The MB is a great tool for skaters and goalies alike and today I want to show you a few more exercises that illustrate how exactly it can be used to give you a strong stable torso, help you stay square to the shooter and build more power into your lateral crease movements.
Here Are 3-More Goalie MB Drills (VIDEO)
If you cannot see the video in the player above, just click here
http://youtu.be/z2LODv-DHFo
1) Recovery Lateral Push – a static load for your torso and arms to stabilize while overloading your legs and teaching you to stay square to the shooter.
The focus on this drill is to get your powerful lateral push while keeping your torso square to the shooter. You will hold the MB out in front of you and keep it right there, it should not move from your midline.
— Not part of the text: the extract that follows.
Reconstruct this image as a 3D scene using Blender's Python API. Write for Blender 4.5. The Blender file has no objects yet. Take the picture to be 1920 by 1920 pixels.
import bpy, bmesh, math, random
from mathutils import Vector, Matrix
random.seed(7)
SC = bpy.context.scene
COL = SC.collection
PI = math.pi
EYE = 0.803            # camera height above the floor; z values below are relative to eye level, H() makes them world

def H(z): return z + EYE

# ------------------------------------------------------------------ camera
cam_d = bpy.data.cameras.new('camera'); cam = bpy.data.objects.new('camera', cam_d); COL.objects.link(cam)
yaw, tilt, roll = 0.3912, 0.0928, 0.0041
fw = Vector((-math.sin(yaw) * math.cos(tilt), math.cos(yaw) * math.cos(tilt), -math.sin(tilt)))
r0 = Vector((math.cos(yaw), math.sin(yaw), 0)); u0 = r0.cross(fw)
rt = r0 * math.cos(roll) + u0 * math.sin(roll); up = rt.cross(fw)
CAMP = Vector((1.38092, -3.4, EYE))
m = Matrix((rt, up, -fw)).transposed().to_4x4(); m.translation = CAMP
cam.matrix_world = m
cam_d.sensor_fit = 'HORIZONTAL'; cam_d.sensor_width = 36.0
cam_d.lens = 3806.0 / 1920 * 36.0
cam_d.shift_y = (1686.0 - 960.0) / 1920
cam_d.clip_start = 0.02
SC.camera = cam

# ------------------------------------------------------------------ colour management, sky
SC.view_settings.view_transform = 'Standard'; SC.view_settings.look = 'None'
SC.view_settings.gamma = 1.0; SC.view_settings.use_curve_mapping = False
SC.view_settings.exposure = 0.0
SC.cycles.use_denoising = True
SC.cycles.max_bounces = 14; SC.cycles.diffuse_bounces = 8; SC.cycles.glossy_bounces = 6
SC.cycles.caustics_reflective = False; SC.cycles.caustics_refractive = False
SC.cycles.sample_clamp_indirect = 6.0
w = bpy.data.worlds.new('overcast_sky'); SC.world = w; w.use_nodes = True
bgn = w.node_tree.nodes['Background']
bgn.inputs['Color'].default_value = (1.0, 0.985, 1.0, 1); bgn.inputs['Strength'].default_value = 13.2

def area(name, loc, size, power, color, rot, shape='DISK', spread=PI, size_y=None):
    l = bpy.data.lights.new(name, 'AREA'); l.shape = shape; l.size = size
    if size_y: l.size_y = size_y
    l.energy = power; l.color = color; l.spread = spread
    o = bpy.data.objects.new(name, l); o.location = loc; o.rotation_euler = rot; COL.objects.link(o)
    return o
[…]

Can you see how this puts more load on your torso, but also forces you to use your legs for the movement and your core for the stability while letting your hands remain still.
If the ball is moving around as you begin learning this drill, that tells you that either you are not controlling your torso OR that you like to use your hands to stabilize. Neither one puts you in the optimal position to make the save.
Start with 3 sets of 6 reps on each leg.
2) Lateral Bound – using the MB as a driver to put more load into the pushing leg.
The sole purpose here is to load up the driving leg – we are not worrying about your position in net, we are trying to overload the deceleration-to-acceleration transition on the pushing leg.
You will ‘throw’ the ball over the pushing leg and then explode off that leg – leading with your torso and the ball – and repeat on the other leg. Ultimately you would like to link these movements into powerful continuous bounds side to side.
Start with 3 sets of 3 reps on each leg.
3) MB Chop – as a dynamic perturbation for you to stabilize against, this one is more of a pure dynamic core stabilization exercise.
To emphasize the hip and torso, I like to start with an inline half kneeling position (see the video) – some of you will have trouble even holding this position without the chop.
Think of chopping from above your shoulder diagonally to your opposite hip bone. Keep your arms rigid and make sure you chop in each direction with each leg forward. Again, it sounds confusing, but the video shows you exactly what to do.
Start with 2 sets of 6 each diagonal, each leg forward.